Top-up fees: a communicative problem rather than a redistributive?

Why is it that when a policy results in the opposite outcome from the desired one, blame is implicitly placed upon the ‘users’ of the service not the designers?

Reading this weeks’ Economist special report on e-government and then reading Will Davies’ piece on the apparent failures of the British top-up fee scheme makes for a telling account of how service design should have a much clearer role in government practice. With public services and benefits, there is an inherent problem of not only spending money on things like ‘openness,’ increased civic empowerment and choice, but in communicating this openness, ensuring that it actually becomes known to the general public.
In the case of universities’ top-up fees, the problem has been, as Will writes, to make the actual benefits of the system clear to students from less well-off backgrounds. Although he implies there is actually not much in the way of ideology behind them, to be more critical of top-up fees one must see them against the New Labour rationale which spawned them: They assume that amassing significant debt is a natural state of affairs for graduates entering the workforce. They also assume, like Will writes, a kind of ‘rational choice’ economic man, weighing the benefits of choosing for example an arts education against an engineering one, as if these options were purely economical. Further, they assume that there is transparency in that graduates are now increasingly paying for their own education rather than the general public, and that low income students can have fees waived or repayments postponed — essentially a progressive, leftist idea, which has however been vehemently attacked by student unions and the like.
The problem here is doubtlessly one of communication, of designing a service that is user-oriented and transparent. The ideological dimension suddenly creeps back, because if and when the New Labour technocrats start blaming the public for not grasping the intricacies of this system, the blame will rightly be on them — the designers — not on the users.
As figures show, the UK government has been good at pouring money on e-government / public access initiatives — the only problem being that this hasn’t improved the actual openness and accessibility in real terms. My own country, Sweden, has in comparison managed to couple similarly heavy investments with an actual increase in civic uptake of IT-mediated gateways to government resources.
The problem is ultimately one of approach, not one of resources. Nick Marsh recently blogged a telling quote from Geoff Mulgan, Director of the Young Foundation:

We believe that the time is ripe for a radical change to how we do service and how we think about it. We lack any institutions truly committed to service – to understanding it, promoting it, cultivating it. 

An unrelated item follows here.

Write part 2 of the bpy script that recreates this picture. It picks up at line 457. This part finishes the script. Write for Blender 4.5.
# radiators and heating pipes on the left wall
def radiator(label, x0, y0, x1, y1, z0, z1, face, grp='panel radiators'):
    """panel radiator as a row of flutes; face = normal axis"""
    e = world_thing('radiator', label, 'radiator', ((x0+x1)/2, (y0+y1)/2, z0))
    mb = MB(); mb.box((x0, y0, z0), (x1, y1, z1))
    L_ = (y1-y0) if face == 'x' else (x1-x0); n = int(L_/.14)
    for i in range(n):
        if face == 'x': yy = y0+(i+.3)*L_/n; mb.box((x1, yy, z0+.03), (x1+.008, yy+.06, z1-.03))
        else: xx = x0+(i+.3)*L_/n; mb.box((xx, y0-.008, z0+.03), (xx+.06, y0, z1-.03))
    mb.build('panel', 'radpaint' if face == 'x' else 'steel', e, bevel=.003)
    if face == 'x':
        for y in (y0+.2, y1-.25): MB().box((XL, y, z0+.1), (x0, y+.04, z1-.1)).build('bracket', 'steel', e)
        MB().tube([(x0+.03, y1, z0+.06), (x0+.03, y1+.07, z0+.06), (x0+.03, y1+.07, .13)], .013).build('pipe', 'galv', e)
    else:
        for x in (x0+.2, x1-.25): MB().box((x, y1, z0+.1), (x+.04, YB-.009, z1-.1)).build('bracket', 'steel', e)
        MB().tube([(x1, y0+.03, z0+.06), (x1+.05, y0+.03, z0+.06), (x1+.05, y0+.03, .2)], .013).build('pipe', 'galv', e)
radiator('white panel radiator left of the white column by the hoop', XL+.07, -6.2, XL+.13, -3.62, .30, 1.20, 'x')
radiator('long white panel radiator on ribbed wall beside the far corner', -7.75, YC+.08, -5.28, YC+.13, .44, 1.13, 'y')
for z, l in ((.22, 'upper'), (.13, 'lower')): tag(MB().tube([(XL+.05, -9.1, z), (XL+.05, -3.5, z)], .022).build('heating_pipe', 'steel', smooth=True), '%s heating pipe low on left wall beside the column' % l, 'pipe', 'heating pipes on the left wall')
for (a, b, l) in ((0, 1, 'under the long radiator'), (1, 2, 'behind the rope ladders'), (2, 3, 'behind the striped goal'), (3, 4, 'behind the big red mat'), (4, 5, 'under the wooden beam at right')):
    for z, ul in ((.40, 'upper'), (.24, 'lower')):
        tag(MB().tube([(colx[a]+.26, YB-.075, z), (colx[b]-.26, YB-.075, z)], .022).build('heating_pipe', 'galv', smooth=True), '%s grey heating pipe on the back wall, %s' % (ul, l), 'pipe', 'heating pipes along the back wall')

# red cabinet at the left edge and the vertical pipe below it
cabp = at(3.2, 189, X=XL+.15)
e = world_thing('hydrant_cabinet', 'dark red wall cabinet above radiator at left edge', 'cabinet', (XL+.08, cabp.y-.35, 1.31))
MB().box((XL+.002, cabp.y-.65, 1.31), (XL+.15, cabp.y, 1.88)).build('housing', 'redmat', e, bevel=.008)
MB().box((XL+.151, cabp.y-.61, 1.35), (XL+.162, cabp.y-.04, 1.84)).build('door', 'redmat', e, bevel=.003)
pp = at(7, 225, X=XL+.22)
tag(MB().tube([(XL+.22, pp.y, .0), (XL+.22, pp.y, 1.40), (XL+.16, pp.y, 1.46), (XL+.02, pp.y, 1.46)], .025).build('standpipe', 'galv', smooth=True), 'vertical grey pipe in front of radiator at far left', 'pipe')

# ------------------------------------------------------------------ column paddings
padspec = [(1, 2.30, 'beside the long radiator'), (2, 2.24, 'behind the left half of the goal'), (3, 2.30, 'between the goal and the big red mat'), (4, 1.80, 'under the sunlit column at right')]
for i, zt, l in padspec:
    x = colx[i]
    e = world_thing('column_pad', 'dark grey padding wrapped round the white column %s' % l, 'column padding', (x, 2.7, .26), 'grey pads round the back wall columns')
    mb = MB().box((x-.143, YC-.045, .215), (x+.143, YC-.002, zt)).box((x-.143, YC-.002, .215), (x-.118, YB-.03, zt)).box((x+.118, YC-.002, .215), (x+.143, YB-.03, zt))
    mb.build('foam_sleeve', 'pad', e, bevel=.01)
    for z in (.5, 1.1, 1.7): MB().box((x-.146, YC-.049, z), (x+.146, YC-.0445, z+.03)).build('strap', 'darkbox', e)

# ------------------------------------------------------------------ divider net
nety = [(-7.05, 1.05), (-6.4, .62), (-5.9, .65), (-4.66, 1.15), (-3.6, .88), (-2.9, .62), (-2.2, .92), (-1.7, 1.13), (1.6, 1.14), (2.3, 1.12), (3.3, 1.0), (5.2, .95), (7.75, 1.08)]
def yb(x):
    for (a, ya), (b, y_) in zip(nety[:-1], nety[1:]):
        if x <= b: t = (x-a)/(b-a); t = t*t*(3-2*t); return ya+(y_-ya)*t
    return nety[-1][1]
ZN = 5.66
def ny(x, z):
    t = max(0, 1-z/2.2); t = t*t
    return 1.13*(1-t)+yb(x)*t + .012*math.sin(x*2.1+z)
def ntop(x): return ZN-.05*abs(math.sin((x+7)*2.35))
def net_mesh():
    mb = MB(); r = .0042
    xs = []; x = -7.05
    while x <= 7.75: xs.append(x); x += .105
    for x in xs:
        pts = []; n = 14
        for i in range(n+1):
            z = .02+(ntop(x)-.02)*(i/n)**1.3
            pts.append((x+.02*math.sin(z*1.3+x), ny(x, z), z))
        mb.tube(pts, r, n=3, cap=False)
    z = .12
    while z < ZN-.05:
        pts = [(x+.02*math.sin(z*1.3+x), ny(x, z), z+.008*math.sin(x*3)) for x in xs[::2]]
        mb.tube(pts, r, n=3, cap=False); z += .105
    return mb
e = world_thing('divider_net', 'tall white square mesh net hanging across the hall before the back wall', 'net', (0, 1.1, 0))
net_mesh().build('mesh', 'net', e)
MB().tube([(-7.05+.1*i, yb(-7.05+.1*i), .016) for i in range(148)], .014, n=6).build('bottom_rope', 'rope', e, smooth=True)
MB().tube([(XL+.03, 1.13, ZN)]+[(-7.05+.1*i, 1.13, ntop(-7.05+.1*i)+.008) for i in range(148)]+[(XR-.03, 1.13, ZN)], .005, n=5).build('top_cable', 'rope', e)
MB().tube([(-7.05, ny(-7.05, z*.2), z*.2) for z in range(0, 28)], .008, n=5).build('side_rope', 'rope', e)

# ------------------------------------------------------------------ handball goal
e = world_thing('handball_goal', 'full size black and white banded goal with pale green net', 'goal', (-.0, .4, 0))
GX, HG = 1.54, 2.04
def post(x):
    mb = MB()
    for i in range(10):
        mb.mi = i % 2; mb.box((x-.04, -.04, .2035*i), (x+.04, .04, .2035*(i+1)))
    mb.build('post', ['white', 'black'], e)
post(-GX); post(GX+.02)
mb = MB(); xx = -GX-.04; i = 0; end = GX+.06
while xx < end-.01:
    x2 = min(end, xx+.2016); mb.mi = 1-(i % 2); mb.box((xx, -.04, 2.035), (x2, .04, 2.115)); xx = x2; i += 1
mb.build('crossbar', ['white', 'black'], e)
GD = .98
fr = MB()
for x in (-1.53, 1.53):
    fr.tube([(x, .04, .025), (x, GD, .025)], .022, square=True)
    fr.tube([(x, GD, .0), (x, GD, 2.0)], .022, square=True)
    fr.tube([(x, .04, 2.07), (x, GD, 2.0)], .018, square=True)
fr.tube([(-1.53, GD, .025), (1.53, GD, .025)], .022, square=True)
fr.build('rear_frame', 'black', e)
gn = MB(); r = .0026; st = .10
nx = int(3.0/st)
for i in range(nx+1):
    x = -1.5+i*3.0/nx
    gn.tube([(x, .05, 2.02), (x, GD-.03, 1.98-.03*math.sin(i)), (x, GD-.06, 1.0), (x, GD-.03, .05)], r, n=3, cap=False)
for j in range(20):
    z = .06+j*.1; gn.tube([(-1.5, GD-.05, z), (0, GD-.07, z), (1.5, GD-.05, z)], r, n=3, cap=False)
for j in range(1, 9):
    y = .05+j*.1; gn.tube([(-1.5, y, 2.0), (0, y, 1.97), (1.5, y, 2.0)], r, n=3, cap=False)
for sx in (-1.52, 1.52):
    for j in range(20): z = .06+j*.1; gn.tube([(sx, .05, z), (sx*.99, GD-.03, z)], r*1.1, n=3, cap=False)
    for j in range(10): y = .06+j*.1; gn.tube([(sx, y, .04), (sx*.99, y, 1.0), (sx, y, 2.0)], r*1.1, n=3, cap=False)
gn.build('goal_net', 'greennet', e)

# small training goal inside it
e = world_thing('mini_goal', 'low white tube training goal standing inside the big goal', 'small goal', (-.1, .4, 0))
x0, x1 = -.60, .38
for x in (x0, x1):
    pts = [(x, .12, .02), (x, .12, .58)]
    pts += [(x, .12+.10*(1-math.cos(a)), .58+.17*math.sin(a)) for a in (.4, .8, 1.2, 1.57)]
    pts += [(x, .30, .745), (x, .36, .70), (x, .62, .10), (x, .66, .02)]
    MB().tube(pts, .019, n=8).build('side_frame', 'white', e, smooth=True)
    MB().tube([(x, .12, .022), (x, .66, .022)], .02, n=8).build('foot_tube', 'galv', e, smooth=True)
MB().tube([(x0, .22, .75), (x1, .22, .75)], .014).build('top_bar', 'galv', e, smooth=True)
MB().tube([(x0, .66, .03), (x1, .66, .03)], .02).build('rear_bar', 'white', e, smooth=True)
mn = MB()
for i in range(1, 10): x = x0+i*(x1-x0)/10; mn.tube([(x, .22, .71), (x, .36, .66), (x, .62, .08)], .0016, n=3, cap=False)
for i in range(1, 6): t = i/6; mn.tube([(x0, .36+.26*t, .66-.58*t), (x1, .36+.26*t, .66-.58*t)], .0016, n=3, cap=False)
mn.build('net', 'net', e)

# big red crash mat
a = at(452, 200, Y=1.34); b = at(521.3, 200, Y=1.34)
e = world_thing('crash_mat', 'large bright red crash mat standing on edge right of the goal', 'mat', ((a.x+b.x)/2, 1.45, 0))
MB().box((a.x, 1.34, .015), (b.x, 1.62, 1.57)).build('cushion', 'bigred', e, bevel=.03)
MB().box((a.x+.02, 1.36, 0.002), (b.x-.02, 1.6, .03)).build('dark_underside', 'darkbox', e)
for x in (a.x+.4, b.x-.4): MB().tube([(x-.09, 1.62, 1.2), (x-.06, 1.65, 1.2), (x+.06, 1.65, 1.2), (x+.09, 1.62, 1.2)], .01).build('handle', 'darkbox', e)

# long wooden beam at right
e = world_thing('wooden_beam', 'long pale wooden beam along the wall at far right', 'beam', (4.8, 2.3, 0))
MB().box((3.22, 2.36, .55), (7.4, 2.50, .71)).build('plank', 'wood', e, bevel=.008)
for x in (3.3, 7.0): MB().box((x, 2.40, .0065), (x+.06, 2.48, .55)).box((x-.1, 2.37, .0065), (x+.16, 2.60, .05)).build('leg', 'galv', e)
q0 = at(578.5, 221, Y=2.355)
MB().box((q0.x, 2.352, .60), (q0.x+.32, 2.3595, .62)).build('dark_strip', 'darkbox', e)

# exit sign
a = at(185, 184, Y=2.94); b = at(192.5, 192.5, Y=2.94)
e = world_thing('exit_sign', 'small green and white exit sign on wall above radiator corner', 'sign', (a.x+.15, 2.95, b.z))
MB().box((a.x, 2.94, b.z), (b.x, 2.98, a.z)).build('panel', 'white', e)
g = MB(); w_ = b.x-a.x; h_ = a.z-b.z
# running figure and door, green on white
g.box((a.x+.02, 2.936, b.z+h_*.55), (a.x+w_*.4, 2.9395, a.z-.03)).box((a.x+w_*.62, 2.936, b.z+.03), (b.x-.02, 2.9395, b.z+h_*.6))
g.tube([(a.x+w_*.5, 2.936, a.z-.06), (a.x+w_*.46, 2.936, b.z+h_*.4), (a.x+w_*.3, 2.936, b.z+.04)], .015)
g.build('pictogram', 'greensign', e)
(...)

In fact, this lack of service-oriented thinking in government is outrageous, when realizing that public sector innovation strives primarily towards creating public value: it is in the interest of government that we all make rational choices, it is not just about luring individuals onto your own scheme or business idea. The very concept of nurturing a commons is vital to government, and should not remain a woolly hyperbole exclusive to the Web 2.0 acolytes.
Wanted: A genuine shift in mindset! The tools, the knowledge and the money already exist.